Your eyes, ears and mouth – the three most important communication tools for any infrastructure project

Local school children attending the Northern Spire community events

Eyes. Ears. Mouth. Preferably used in that order.

In this noisy age of social media and limited attention spans, it’s easy for teams running infrastructure projects to rely on clever digital tools and channels to communicate with stakeholders.

Don’t fall into the trap! The most important thing project directors can do to build and maintain the reputations of their schemes is to make sure their team gets out into local communities and listens to and engages with the public and stakeholders on the ground.

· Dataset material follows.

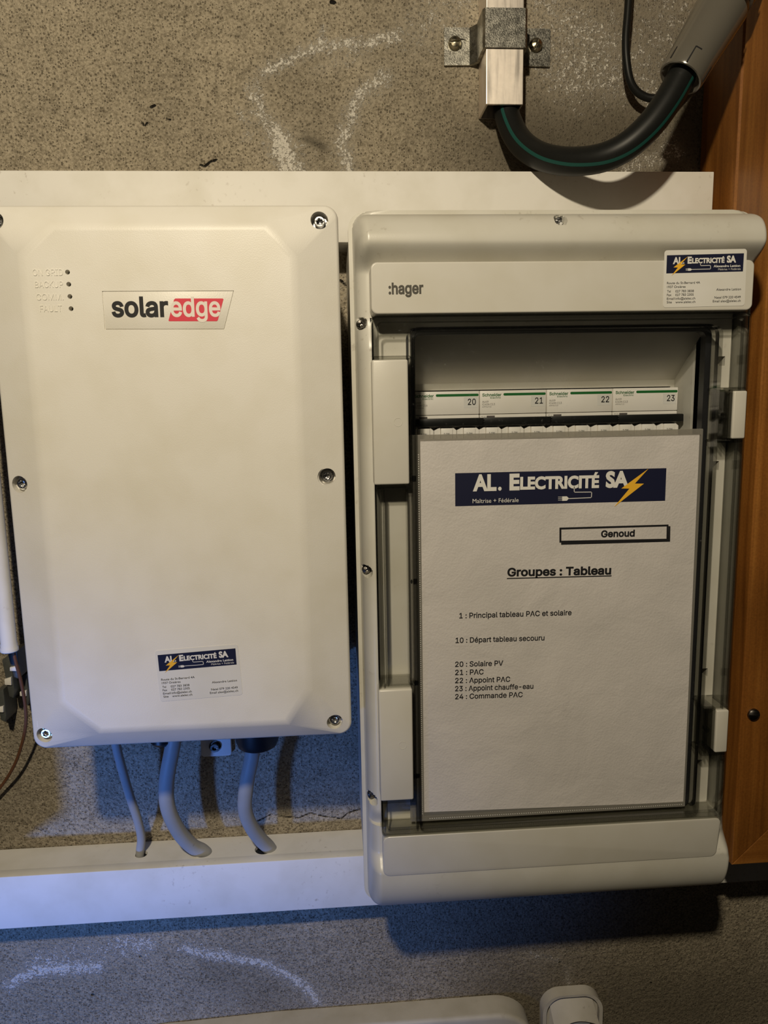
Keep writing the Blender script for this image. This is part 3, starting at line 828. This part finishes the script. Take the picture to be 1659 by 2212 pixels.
    bm = nb(); prism(bm, rrect(57.6, 280.4, -332.6, 48.2, 5.6, n_), 168.6, 170.2); mesh('window_pane', bm, PANE, door, smooth=0)
    bm = nb(); ring(bm, rrect(55.2, 282.3, -336.2, 50.4, 7, n_), rrect(59.2, 277.8, -333.4, 46.6, 5, n_), 158, 165.6); mesh('gasket', bm, BLACK, t, smooth=35)
    bm = nb(); ring(bm, rrect(53.4, 288.0, -337.6, 51.6, 8, n_), rrect(54.4, 286.6, -336.4, 50.6, 7, n_), 158, 165.8); mesh('gasket_lip', bm, BLACK, t, smooth=35)
    # hinge covers and latches
    for z0, z1, cx in ((-59.8, 28.2, 860), (-304.2, -214.4, 870)):
        bm = nb(); box(bm, 27.0, 52.4, 160, 186.6, z0, z1, 1.4, 3); hg = mesh('hinge_cover', bm, GREY2, t)
        c = at(cx, 912 if cx == 860 else 1610, 186.6)
        bm = nb(); ring(bm, [(c[0] + 3.1 * math.cos(a), c[2] + 3.1 * math.sin(a)) for a in np.linspace(0, 2 * math.pi, 29)[:-1]],
                        [(c[0] + 2.85 * math.cos(a), c[2] + 2.85 * math.sin(a)) for a in np.linspace(0, 2 * math.pi, 29)[:-1]], 186.5, 186.75)
        mesh('round_mark', bm, GREY, hg)
    for z0, z1 in ((-32.6, 2.2), (-278.6, -243.6)):
        bm = nb(); box(bm, 290.6, 300.6, 160, 186.0, z0, z1, 1.2, 3); mesh('door_latch', bm, GREY2, t)
build_panel()
sticker('white and navy address sticker on the grey header band of the breaker panel', 235.0, 61.6, math.radians(.7), 185.1, (265, 185, 62))

# ------------------------------------------------------------------ circuit breakers
def build_breaker(i, num, code, art):
    x0 = 61.2 + 53.95 * i; x1 = x0 + 53.3
    t = thing('circuit_breaker', 'white triple circuit breaker numbered %s%s' % (num, (', leftmost in the row', ', second from the left', ', third from the left', ', rightmost in the row')[i]),
              'circuit breaker', ((x0 + x1) / 2, 66, -20), 'circuit breakers in the row')
    zt = 6.2; k = 13.57; d = 128.0
    def L(x, y): return (x0 + (x - 795) / k, zt - (y - 35) / k)
    bm = nb(); box(bm, x0, x1, 66, d - 6, -45, zt, .4, 1)
    box(bm, x0, x1, d - 7, d, L(0, 283)[1], zt, .5, 2)
    box(bm, x0, x1, d - 7, d, -22, L(0, 289)[1], .4, 1)
    mesh('body', bm, BREAKM, t)
    bm = nb(); prism(bm, rrect(L(1050, 0)[0], L(1512, 0)[0], L(0, 91)[1], L(0, 64)[1], .9, 4), d, d + .08); mesh('green_bar', bm, GRN, t, smooth=0)
    e = d + .1
    bm = nb(); text_on(bm, 'Schneider', L(820, 95), L(1028, 95), 2.2, e, .022); text_on(bm, 'Electric', L(908, 119), L(1022, 119), 1.2, e, .01); mesh('green_lettering', bm, GRN, t, smooth=0)
    bm = nb(); text_on(bm, 'Acti9', L(820, 162), L(887, 162), 1.5, e, 0); text_on(bm, 'iC40N ' + code, L(820, 190), L(958, 190), 1.5, e, 0)
    text_on(bm, art, L(820, 213), L(918, 213), 1.0, e, 0); text_on(bm, '2P 16', L(810, 313), L(857, 313), .7, e, 0)
    mesh('grey_lettering', bm, GREYINK, t, smooth=0)
    bm = nb(); text_on(bm, num, L(1395, 182), L(1482, 182), 4.7, e + .1, .012); mesh('number', bm, INK, t, smooth=0)
    bm = nb(); box(bm, L(1350, 0)[0], L(1500, 0)[0], d, d + .09, L(0, 213)[1], L(0, 100)[1], 0); mesh('number_label', bm, WHITE, t, smooth=0)
    bm = nb(); box(bm, L(868, 0)[0], L(957, 0)[0], d, d + .1, L(0, 319)[1], L(0, 301)[1], 0); mesh('indicator', bm, plain('indicator_grey', (.10, .085, .08)), t, smooth=0)
    bm = nb(); box(bm, L(808, 0)[0], L(1540, 0)[0], 124, 136.5, L(0, 402)[1], L(0, 320)[1], .8, 2)
    for q in range(3): box(bm, L(806, 0)[0], L(822, 0)[0], 130, 137, L(0, 345 + 25 * q)[1], L(0, 335 + 25 * q)[1], .2, 1)
    mesh('handle_bar', bm, RUBBER, t)
    bm = nb(); box(bm, x0 + .3, x1 - .3, 118, 123, -45, -21.5, .3, 1); mesh('front_mask', bm, BREAKM, t)
    for q in range(3):
        a = 845 + 245 * q
        bm = nb(); box(bm, L(a, 0)[0], L(a + 125, 0)[0], 120, 135.0, -33.0, L(0, 424)[1], .35, 2)
        tg = mesh('toggle', bm, BREAKM, t)
        bm = nb(); text_on(bm, 'I.ON', L(a + 30, 496), L(a + 92, 496), 1.55, 135.06, .014); mesh('lettering', bm, INK, tg, smooth=0)
        bm = nb()
        for sx in (a - 70, a + 128):
            w_ = 66 if sx < a else 42
            xa, _ = L(sx, 0); xb, _ = L(sx + w_, 0); pk = (xb if sx < a else xa)
            prism(bm, [(xa, -33), (xb, -33), (xb, L(0, 412 if sx < a else 448)[1]), (xa, L(0, 448 if sx < a else 412)[1])], 120, 133.4, .3, 1)
        mesh('side_fin', bm, BREAKM, tg)
for i, (n_, c_, a_) in enumerate((('20', 'C16', 'A9F54716'), ('21', 'C13', 'A9F54713'), ('22', 'C13', 'A9F54713'), ('23', 'C13', 'A9F54713'))):
    build_breaker(i, n_, c_, a_)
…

So where should you start? By using your eyes and ears first – so looking around and listening to people to really understand them, their interests and their concerns. And then build on that by asking questions. It’s really important to genuinely engage with real people who have an interest in your project. It can help you to knock down barriers, mitigate any potential problems, and share the benefits of the project.

Personal communication can bring significant benefits to all infrastructure schemes and can make a huge difference to the success of a project and the community buy-in, too. 

Here’s our eight simple principles to planning your approach to communications and engagement that any infrastructure project director should follow.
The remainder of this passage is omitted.